- **LISTING**
-- -- --

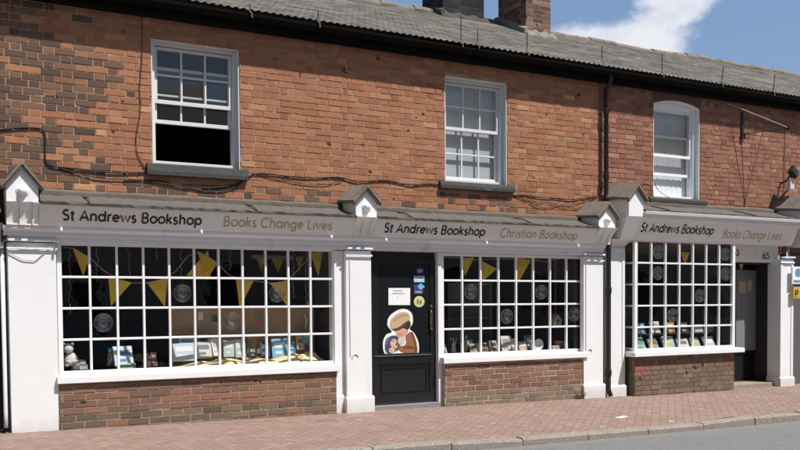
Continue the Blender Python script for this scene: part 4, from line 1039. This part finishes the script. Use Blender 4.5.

-- -- --

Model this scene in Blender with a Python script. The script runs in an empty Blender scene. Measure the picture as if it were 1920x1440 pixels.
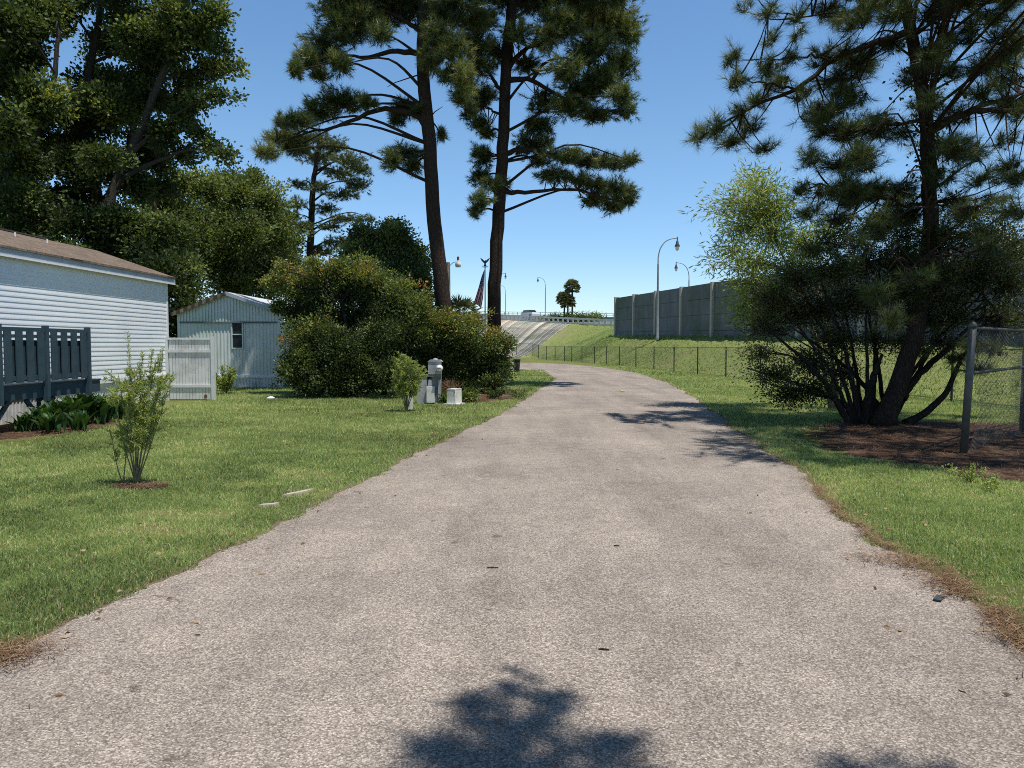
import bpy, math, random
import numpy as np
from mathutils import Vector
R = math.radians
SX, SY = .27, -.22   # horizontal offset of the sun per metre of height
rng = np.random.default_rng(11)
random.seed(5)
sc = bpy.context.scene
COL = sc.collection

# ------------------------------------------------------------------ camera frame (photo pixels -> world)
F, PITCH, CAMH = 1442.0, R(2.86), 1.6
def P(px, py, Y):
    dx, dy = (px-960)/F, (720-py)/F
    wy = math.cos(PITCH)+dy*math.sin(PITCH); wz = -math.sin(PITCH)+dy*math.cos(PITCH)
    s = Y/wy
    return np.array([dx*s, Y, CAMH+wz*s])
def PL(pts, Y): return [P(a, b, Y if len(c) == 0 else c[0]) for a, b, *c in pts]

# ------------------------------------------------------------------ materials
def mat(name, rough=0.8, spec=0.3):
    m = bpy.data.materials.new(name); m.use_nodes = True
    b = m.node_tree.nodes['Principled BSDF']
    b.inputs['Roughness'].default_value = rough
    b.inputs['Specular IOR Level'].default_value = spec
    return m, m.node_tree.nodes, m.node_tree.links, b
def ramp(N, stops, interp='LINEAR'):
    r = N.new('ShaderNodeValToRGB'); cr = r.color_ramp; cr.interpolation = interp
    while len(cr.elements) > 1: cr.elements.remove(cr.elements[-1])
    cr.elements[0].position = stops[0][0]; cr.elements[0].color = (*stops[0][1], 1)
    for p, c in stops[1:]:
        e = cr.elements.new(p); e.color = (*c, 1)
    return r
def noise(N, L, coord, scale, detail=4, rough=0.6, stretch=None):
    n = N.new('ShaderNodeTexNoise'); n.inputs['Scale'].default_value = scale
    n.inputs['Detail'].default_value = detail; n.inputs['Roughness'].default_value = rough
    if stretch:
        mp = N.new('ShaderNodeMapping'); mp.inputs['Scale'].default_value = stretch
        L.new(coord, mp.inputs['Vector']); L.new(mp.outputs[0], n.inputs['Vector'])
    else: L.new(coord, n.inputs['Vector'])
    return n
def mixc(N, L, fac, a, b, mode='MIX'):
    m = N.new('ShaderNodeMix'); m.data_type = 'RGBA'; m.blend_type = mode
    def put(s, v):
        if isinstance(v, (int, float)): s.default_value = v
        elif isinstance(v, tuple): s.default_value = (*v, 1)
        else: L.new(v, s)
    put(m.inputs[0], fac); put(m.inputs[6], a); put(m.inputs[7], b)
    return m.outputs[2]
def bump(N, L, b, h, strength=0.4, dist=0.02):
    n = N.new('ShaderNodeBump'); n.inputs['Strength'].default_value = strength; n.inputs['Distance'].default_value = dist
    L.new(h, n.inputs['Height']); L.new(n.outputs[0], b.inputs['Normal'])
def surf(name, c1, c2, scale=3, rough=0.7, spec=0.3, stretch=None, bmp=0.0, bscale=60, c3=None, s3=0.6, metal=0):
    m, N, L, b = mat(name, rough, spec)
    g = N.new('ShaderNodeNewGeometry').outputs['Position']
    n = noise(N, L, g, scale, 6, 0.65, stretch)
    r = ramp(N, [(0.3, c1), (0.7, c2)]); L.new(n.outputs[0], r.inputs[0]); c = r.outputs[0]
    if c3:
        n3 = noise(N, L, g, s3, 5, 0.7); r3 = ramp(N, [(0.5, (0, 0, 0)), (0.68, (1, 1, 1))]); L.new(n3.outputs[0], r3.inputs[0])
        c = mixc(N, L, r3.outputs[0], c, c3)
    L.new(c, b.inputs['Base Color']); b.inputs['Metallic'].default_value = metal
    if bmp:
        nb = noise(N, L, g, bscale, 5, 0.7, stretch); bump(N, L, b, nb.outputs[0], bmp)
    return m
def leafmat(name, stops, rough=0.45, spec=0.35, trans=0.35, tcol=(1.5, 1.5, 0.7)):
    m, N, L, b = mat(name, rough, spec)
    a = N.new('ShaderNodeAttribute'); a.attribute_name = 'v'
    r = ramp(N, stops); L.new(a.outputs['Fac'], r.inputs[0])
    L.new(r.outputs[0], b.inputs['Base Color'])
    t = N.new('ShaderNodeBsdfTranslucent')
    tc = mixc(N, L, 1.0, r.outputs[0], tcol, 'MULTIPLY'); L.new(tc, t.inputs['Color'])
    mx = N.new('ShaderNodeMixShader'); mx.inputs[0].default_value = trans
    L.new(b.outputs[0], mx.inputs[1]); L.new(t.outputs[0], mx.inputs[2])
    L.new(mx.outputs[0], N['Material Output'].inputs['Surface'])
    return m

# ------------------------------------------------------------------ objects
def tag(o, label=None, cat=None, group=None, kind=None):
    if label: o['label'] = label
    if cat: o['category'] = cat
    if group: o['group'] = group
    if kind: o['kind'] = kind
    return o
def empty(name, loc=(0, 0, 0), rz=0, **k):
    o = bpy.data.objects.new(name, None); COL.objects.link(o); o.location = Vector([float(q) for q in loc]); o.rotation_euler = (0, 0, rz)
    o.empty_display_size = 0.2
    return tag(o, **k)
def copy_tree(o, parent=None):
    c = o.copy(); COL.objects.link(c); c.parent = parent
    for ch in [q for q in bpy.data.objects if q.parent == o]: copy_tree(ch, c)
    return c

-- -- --

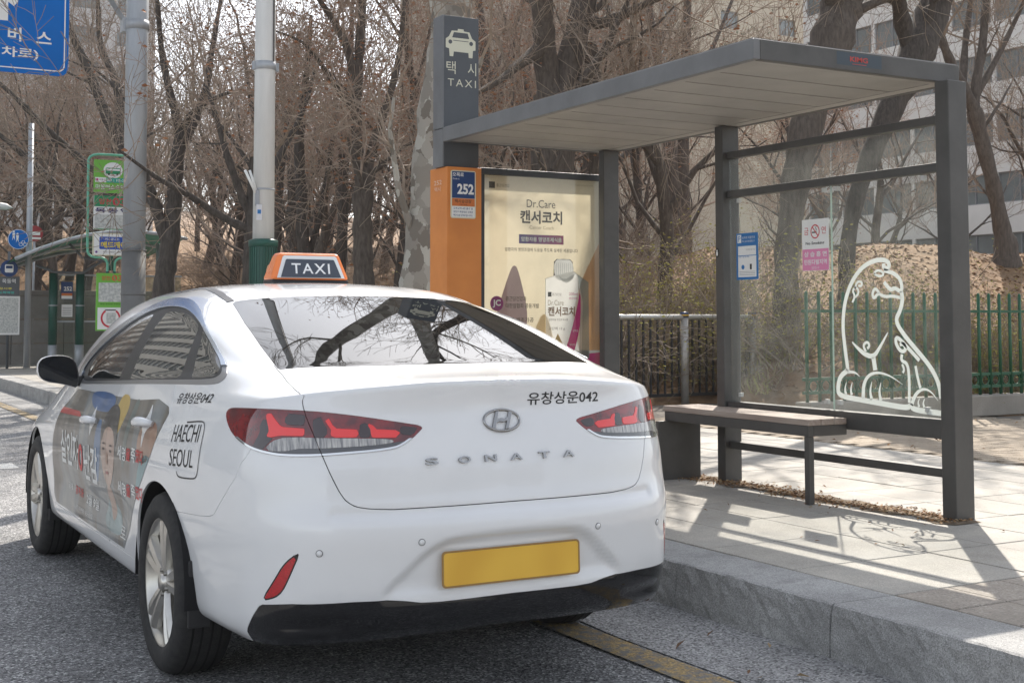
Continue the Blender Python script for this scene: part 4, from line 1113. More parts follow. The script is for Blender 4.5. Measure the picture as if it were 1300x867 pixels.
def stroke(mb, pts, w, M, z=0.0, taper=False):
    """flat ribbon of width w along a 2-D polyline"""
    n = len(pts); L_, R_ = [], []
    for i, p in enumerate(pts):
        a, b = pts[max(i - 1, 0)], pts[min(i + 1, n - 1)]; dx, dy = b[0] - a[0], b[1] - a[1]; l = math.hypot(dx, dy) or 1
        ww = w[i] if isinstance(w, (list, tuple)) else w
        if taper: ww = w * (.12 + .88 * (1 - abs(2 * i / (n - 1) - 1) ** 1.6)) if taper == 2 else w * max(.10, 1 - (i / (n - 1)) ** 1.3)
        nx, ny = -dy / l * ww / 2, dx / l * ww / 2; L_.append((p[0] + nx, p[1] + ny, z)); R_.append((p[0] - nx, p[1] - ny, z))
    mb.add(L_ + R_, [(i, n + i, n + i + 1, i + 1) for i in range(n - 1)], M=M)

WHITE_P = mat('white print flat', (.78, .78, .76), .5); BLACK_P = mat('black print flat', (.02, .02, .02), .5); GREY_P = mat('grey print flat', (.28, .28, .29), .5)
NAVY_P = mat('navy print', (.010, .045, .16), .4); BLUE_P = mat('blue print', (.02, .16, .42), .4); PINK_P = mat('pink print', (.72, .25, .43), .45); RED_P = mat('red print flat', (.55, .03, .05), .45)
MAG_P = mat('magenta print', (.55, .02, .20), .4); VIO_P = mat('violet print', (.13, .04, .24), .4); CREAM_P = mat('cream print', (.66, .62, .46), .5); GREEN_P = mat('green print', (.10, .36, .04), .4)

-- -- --

- **DO THIS**
In the records above, find the line with "Model this scene" and the line with "def PL(pts, Y): return", then restate word for word only those two lines and all lines between, omitting pictures.

- **WRITTEN ANSWER**
Model this scene in Blender with a Python script. The script runs in an empty Blender scene. Measure the picture as if it were 1920x1440 pixels.
import bpy, math, random
import numpy as np
from mathutils import Vector
R = math.radians
SX, SY = .27, -.22   # horizontal offset of the sun per metre of height
rng = np.random.default_rng(11)
random.seed(5)
sc = bpy.context.scene
COL = sc.collection

# ------------------------------------------------------------------ camera frame (photo pixels -> world)
F, PITCH, CAMH = 1442.0, R(2.86), 1.6
def P(px, py, Y):
    dx, dy = (px-960)/F, (720-py)/F
    wy = math.cos(PITCH)+dy*math.sin(PITCH); wz = -math.sin(PITCH)+dy*math.cos(PITCH)
    s = Y/wy
    return np.array([dx*s, Y, CAMH+wz*s])
def PL(pts, Y): return [P(a, b, Y if len(c) == 0 else c[0]) for a, b, *c in pts]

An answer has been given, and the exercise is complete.